News
BitTorrent Piracy and Selective Media Focus
If you have read any of the coverage surrounding a recently published study headed up by Anders Drachen of Aalborg University called “Distribution of Digital Games via BitTorrent” then one point you have had hammered into your head by now is that the study concludes that previous estimates concerning the amount of game piracy taking place on the torrents have been too high.
The study does indeed come to that conclusion, but it also reports quite a number of other things that many in the media seem strangely less eager to include in their coverage. Among those points:
* “Out of 173 game titles in the study, released during the Fall 2010 or early 2011, 127 were found on BitTorrent networks.”
* “Approximately 12.6 million unique peers accessed these files.”
* “This analysis reveals that it is a few titles, typically major commercial titles, that are the most heavily distributed on BitTorrent…. The ten most pirated titles encompass 41.8% of the total dataset.”
* “[T]here is a positive correlation between aggregate review scores, such as those obtained from Metacritic.com, and BitTorrent popularity.”
While it’s easy to see how those facts and numbers can be spun into good news for rights-holders (by those determined to do so, at least) when you read them as a person who offers anti-piracy and DMCA takedown services, it’s hard not to see it as news that gets worse in direct proportion to how good your company is at what it does.
As I see it, the “good news” here is that if you produce mediocre crap video games (and what game publisher doesn’t have THAT as a goal, right?), then piracy probably won’t have much of an impact.

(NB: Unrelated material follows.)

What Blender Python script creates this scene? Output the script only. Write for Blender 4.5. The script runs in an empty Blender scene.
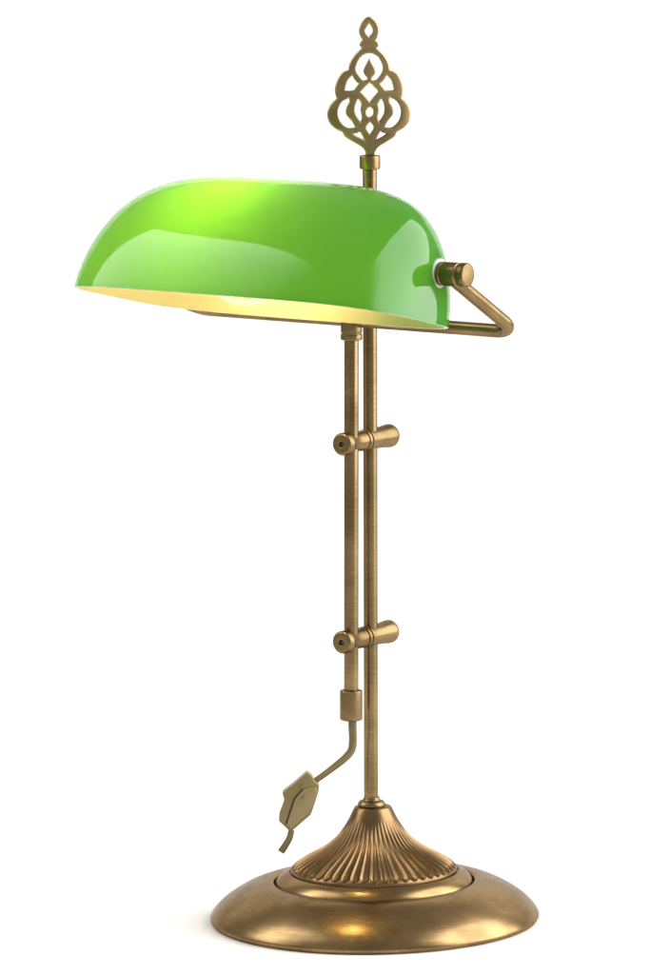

If, however, you produce games that reviewers like, and that people might actually want to play, then you’re pretty damn likely to witness piracy of your products.
Perhaps the real headline for coverage of this study should be “Study: Piracy Only Impacts Popular Games.”
I guess that doesn’t make as sexy a headline for a tech-focused news outlet as “Estimates of Game Piracy Too High” or “The ESA Remains Wrong About Everything Related to Piracy,” though.